I don’t think images can convey more than text, they just communicate things in different ways.
I do think as a reader/viewer there is freedom in a certain amount of ambiguity.
However, narrative is often my starting point, and often quite literal narrative. I enjoy the relationship between text and image. Images can strengthen text and the other way round. Images can also contribute to the mood of a narrative with visual symbols which allow for individual and emotional interpretation.
Often I will use the same theme or narrative to create a large body of work. ‘We don’t make the decisions do we, we just do what they say’ is from the same project as ‘Patrick’, although I feel that with this piece especially it could be something applied to the situations of many people who could perhaps relate to this on different levels.

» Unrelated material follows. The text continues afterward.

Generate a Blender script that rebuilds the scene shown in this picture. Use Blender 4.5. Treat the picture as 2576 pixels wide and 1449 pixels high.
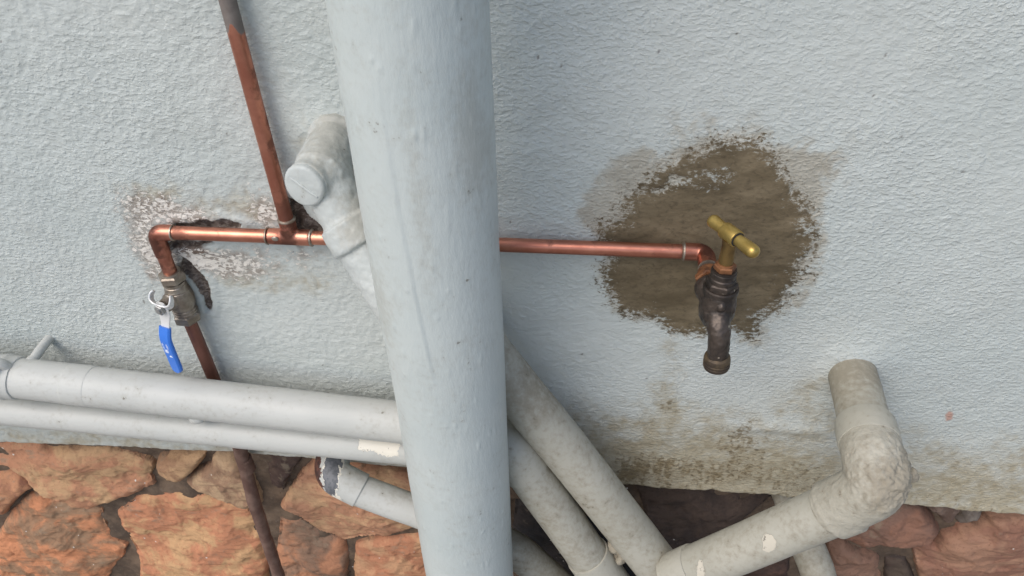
import bpy, math, random
import numpy as np
from mathutils import Vector, Matrix

random.seed(7)
for o in list(bpy.data.objects):
    bpy.data.objects.remove(o, do_unlink=True)
scene = bpy.context.scene
col = scene.collection

# ------------------------------------------------------------------ camera
PITCH, YAW, ROLL = map(math.radians, (39.0, 7.0, 1.7))
EYE = np.array((0.0, -0.64, 1.45))
FOC = 1900.0                                   # focal length in units of a 2576 wide picture
_f = np.array([-math.sin(YAW) * math.cos(PITCH), math.cos(YAW) * math.cos(PITCH), -math.sin(PITCH)])
_r0 = np.array([math.cos(YAW), math.sin(YAW), 0.0])
_u0 = np.cross(_r0, _f)
_R = _r0 * math.cos(ROLL) - _u0 * math.sin(ROLL)
_U = _u0 * math.cos(ROLL) + _r0 * math.sin(ROLL)
cam = bpy.data.cameras.new('camera')
cam.sensor_width = 36.0
cam.lens = 36.0 * FOC / 2576.0
cam.clip_start = 0.02
cam.clip_end = 300.0
cam_o = bpy.data.objects.new('camera', cam)
col.objects.link(cam_o)
M = Matrix.Identity(4)
for i in range(3):
    M[i][0], M[i][1], M[i][2], M[i][3] = _R[i], _U[i], -_f[i], EYE[i]
cam_o.matrix_world = M
scene.camera = cam_o

# ------------------------------------------------------------------ light
SUN_EL = math.radians(50)
SUN_AZ = math.atan2(-0.62, -0.80)              # the sun stands to the left in front of the wall
world = bpy.data.worlds.new('World')
scene.world = world
world.use_nodes = True
wn = world.node_tree.nodes
wl = world.node_tree.links
sky = wn.new('ShaderNodeTexSky')
sky.sky_type = 'NISHITA'
sky.sun_disc = False
sky.sun_elevation = SUN_EL
sky.sun_rotation = SUN_AZ
sky.dust_density = 2.6
sky.air_density = 1.0
bg = wn['Background']
bg.inputs['Strength'].default_value = 0.14
wl.new(sky.outputs['Color'], bg.inputs['Color'])
sun = bpy.data.lights.new('sun', 'SUN')
sun.energy = 1.0
sun.angle = math.radians(40)
sun.color = (1.0, 0.965, 0.92)
sun_o = bpy.data.objects.new('sun', sun)
col.objects.link(sun_o)
sd = Vector((math.sin(SUN_AZ) * math.cos(SUN_EL), math.cos(SUN_AZ) * math.cos(SUN_EL), math.sin(SUN_EL)))
sun_o.rotation_euler = sd.to_track_quat('Z', 'Y').to_euler()
vs = scene.view_settings
vs.view_transform = 'Standard'
vs.look = 'None'
vs.exposure = 0.47
vs.gamma = 1.0
vs.use_curve_mapping = False
scene.render.engine = 'CYCLES'


# ------------------------------------------------------------------ helpers
def at(px, py, d=0.0):
    """Point at the distance d in front of the wall plane (y = 0); px, py are sight lines measured on the photo."""
    v = _f * FOC + _R * (px - 1288.0) - _U * (py - 724.5)
    return EYE + v * ((-d - EYE[1]) / v[1])


def hash3(ix, iy, iz, s):
    h = (ix.astype(np.int64) * 374761393 + iy.astype(np.int64) * 668265263 + iz.astype(np.int64) * 2147483647 + s * 1274126177) & 0x7fffffff
    h = ((h ^ (h >> 13)) * 1274126177) & 0x7fffffff
    h = ((h ^ (h >> 16)) * 668265263) & 0x7fffffff
    return ((h ^ (h >> 15)) & 0xffff) / 65535.0


def vnoise(p, s=0):
    """value noise in [-1, 1], p is (n, 3)"""
    i = np.floor(p)
    f = p - i
    f = f * f * f * (f * (f * 6 - 15) + 10)
    i = i.astype(np.int64)
    out = 0
    for dx in (0, 1):
        wx = f[:, 0] if dx else 1 - f[:, 0]
        for dy in (0, 1):
            wy = f[:, 1] if dy else 1 - f[:, 1]
            for dz in (0, 1):
                wz = f[:, 2] if dz else 1 - f[:, 2]
                out = out + wx * wy * wz * hash3(i[:, 0] + dx, i[:, 1] + dy, i[:, 2] + dz, s)
    return out * 2 - 1


def fbm(p, octv=3, s=0, rough=0.5):
    a, o, t = 1.0, 0, 0
    for k in range(octv):
        o = o + a * vnoise(p * (2.03 ** k) + k * 17.3, s + k)
        t += a
        a *= rough
    return o / t


def sstep(a, b, x):
    t = np.clip((x - a) / (b - a), 0, 1)
    return t * t * (3 - 2 * t)


def unit(v):
    v = np.asarray(v, float)
    return v / (np.linalg.norm(v) + 1e-12)


class MB:
    """collects shapes for one mesh"""
    def __init__(self):
        self.v, self.f, self.n = [], [], 0

    def add(self, v, f):
        v = np.asarray(v, float).reshape(-1, 3)
        self.v.append(v)
        self.f += [tuple(i + self.n for i in q) for q in f]
        self.n += len(v)
        return self

    def sweep(self, pts, rad, seg=32, cap=True, up=None, flat=1.0, phase=0.0):
        pts = np.asarray(pts, float)
        n = len(pts)
        rad = np.full(n, rad, float) if np.isscalar(rad) else np.asarray(rad, float)
        T = np.zeros_like(pts)
        T[1:-1] = pts[2:] - pts[:-2]
        T[0] = pts[1] - pts[0]
        T[-1] = pts[-1] - pts[-2]
        for k in range(n):
            if np.linalg.norm(T[k]) < 1e-9:
                T[k] = T[k - 1]
            T[k] = unit(T[k])
        a = np.array(up, float) if up is not None else (np.array((0, 0, 1.0)) if abs(T[0][2]) < .8 else np.array((0, -1.0, 0)))
        u = unit(a - T[0] * (a @ T[0]))
        ang = np.arange(seg) * 2 * math.pi / seg + phase
        vs_, fs = [], []
        for k in range(n):
            u = unit(u - T[k] * (u @ T[k]))
            w = np.cross(T[k], u)
            vs_.append(pts[k] + rad[k] * (np.outer(np.cos(ang), u) + flat * np.outer(np.sin(ang), w)))
        for k in range(n - 1):
            for j in range(seg):
                j2 = (j + 1) % seg
                fs.append((k * seg + j, k * seg + j2, (k + 1) * seg + j2, (k + 1) * seg + j))
        if cap:
            fs.append(tuple(range(seg - 1, -1, -1)))
            fs.append(tuple((n - 1) * seg + j for j in range(seg)))
        return self.add(np.concatenate(vs_), fs)

    def lathe(self, base, axis, prof, seg=32, phase=0.0, up=None):
        """prof: list of (height along the axis, radius)"""
        base, axis = np.asarray(base, float), unit(axis)
        pts = [base + axis * h for h, r in prof]
        # keep the frame steady where two heights coincide
        v0 = self.n
        a = np.array(up, float) if up is not None else (np.array((0, 0, 1.0)) if abs(axis[2]) < .8 else np.array((0, -1.0, 0)))
        u = unit(a - axis * (a @ axis))
        w = np.cross(axis, u)
        ang = np.arange(seg) * 2 * math.pi / seg + phase
        vs_ = np.concatenate([p + r * (np.outer(np.cos(ang), u) + np.outer(np.sin(ang), w)) for p, (h, r) in zip(pts, prof)])
        n = len(prof)
        fs = [(k * seg + j, k * seg + (j + 1) % seg, (k + 1) * seg + (j + 1) % seg, (k + 1) * seg + j)
              for k in range(n - 1) for j in range(seg)]
        fs.append(tuple(range(seg - 1, -1, -1)))
        fs.append(tuple((n - 1) * seg + j for j in range(seg)))
        return self.add(vs_, fs)

    def hexnut(self, base, axis, h, r, phase=0.0, b=0.12):
        return self.lathe(base, axis, [(0, r * (1 - b)), (h * .16, r), (h * .84, r), (h, r * (1 - b))], 6, phase)

    def ball(self, c, r, n=14, m=20, scale=(1, 1, 1)):
        c = np.asarray(c, float)
        vs_, fs = [], []
        for i in range(n + 1):
            t = math.pi * i / n
            for j in range(m):
                a = 2 * math.pi * j / m
                vs_.append(c + r * np.array((math.sin(t) * math.cos(a) * scale[0], math.sin(t) * math.sin(a) * scale[1], math.cos(t) * scale[2])))
        for i in range(n):
            for j in range(m):
                fs.append((i * m + j, (i + 1) * m + j, (i + 1) * m + (j + 1) % m, i * m + (j + 1) % m))
        return self.add(vs_, fs)

    def lump(self, amp, scale, s=3, octv=3):
        """push the vertices about by noise (thick brushed paint, cast metal)"""
        v = np.concatenate(self.v)
        d = np.stack([fbm(v * scale + k * 31.7, octv, s + k * 7) for k in range(3)], 1)
        self.v = [v + d * amp]
        return self

    def mesh(self, name):
        me = bpy.data.meshes.new(name)
        me.from_pydata(np.concatenate(self.v).tolist(), [], self.f)
        me.validate()
        return me


def path(pts, fil=0.0, step=0.004):
    """polyline with rounded corners, resampled evenly"""
    pts = [np.asarray(p, float) for p in pts]
    if np.isscalar(fil):
        fil = [fil] * len(pts)
    out = [pts[0]]
    for k in range(1, len(pts) - 1):
        a, b, c = pts[k - 1], pts[k], pts[k + 1]
        d0, d1 = unit(a - b), unit(c - b)
        r = min(fil[k], .49 * np.linalg.norm(a - b), .49 * np.linalg.norm(c - b))
        if r < 1e-5:
            out.append(b)
            continue
        p0, p2 = b + d0 * r, b + d1 * r
        for t in np.linspace(0, 1, 15):
            out.append((1 - t) ** 2 * p0 + 2 * t * (1 - t) * b + t * t * p2)
    out.append(pts[-1])
    out = np.array(out)
    L = np.concatenate([[0], np.cumsum(np.linalg.norm(np.diff(out, axis=0), axis=1))])
    n = max(2, int(L[-1] / step))
    s = np.linspace(0, L[-1], n + 1)
    return np.stack([np.interp(s, L, out[:, i]) for i in range(3)], 1)


def link(name, me, mat, parent=None, sharp=38):
    o = bpy.data.objects.new(name, me)
    col.objects.link(o)
    if mat:
        me.materials.append(mat)
        if mat.name.endswith('_pipe_paint') and len(me.vertices):
            for nm in ('peel', 'bare', 'rust'):
                if nm not in me.attributes:
                    attr(me, nm, np.full(len(me.vertices), -5.0))
    if len(me.polygons):
        me.polygons.foreach_set('use_smooth', [True] * len(me.polygons))
        me.set_sharp_from_angle(angle=math.radians(sharp))
    if parent is not None:
        o.parent = parent
        root = parent
        while root.parent:
            root = root.parent
        if parent.type == 'EMPTY':
            o.matrix_parent_inverse = Matrix.Translation(-parent.location)
    return o


def thing(name, label, cat, loc, group=None):
    o = bpy.data.objects.new(name, None)
    o.empty_display_size = 0.05
    col.objects.link(o)
    o.location = loc
    tag(o, label, cat, group)
    return o


def tag(o, label, cat, group=None):
    o['label'] = label
    o['category'] = cat
    if group:
        o['group'] = group


def attr(me, name, val):
    a = me.attributes.new(name, 'FLOAT', 'POINT')
    a.data.foreach_set('value', np.asarray(val, np.float32))


def coords(me):
    a = np.empty(len(me.vertices) * 3)
    me.vertices.foreach_get('co', a)
    return a.reshape(-1, 3)


def poly_sd(x, z, poly):
    """signed distance to a polygon, positive inside"""
    poly = np.asarray(poly, float)
    best = np.full(len(x), 1e9)
    ins = np.zeros(len(x), bool)
    n = len(poly)
    for i in range(n):
        ax, az = poly[i]
        bx_, bz = poly[(i + 1) % n]
        ex, ez = bx_ - ax, bz - az
        t = np.clip(((x - ax) * ex + (z - az) * ez) / (ex * ex + ez * ez + 1e-15), 0, 1)
        best = np.minimum(best, np.hypot(x - ax - t * ex, z - az - t * ez))
        c = ((az > z) != (bz > z)) & (x < ex * (z - az) / (ez if abs(ez) > 1e-12 else 1e-12) + ax)
        ins ^= c
    return np.where(ins, best, -best)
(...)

In the same way, maybe ‘Patrick’ could relate to other narratives around people trapped or contained in institutions through other experiences, such as prison or mental illness. Perhaps this is why the project subconsciously resonated so strongly with me, as there are other experiences with loved ones that have affected me deeply in the past in this way. A lot of these intense emotions can be transferred to other narratives and perhaps this can help to relate to other peoples stories.
What are you working on at the moment?
At the moment I am illustrating six of the Seven Deadly Sins for an anthology. I am also working on a children’s book that has given me an interesting contrast in terms of subject matter.
I have been storyboarding the project on the detention centre, and there are several stages it will undertake in the future, possibly the first being an image/sound installation. I plan to develop this in into an animation.
The ultimate ambition for this project is to be able to work with Marc in making an animated documentary that explores what it was like to live and work in detention centre. We want it to include different people in its growth and process and hope that these stages will be as collaborative as possible.